* _Data shown_

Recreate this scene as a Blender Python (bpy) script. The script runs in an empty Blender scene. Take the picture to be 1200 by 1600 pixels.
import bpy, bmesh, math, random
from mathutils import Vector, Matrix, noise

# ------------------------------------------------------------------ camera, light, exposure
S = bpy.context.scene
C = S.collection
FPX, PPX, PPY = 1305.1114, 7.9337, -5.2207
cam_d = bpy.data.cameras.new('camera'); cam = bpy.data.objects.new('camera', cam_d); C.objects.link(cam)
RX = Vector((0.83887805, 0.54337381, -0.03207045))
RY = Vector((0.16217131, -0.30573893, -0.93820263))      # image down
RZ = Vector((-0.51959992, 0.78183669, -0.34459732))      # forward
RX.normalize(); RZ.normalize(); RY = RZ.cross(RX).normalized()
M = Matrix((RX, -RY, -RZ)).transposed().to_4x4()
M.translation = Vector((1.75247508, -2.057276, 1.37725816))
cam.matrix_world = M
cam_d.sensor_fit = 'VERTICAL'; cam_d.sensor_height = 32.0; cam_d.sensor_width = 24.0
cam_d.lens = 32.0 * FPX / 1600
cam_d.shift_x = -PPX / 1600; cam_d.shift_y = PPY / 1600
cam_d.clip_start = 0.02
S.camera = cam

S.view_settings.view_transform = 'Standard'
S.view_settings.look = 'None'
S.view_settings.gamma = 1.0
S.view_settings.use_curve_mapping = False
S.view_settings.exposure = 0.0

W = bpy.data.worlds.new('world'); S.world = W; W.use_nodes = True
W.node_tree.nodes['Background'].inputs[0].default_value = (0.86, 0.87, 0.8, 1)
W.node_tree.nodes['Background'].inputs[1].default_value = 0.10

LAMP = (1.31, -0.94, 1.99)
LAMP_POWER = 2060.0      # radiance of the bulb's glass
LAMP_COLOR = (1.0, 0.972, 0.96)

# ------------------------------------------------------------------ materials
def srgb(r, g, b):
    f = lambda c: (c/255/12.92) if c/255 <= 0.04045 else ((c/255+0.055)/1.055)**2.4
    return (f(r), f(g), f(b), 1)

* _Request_
Quote verbatim the opening lines of the listing above, ending with the line where "from mathutils import Vector, Matrix, noise" appears; include both endpoints and nothing more.

* _Exercise result_
Recreate this scene as a Blender Python (bpy) script. The script runs in an empty Blender scene. Take the picture to be 1200 by 1600 pixels.
import bpy, bmesh, math, random
from mathutils import Vector, Matrix, noise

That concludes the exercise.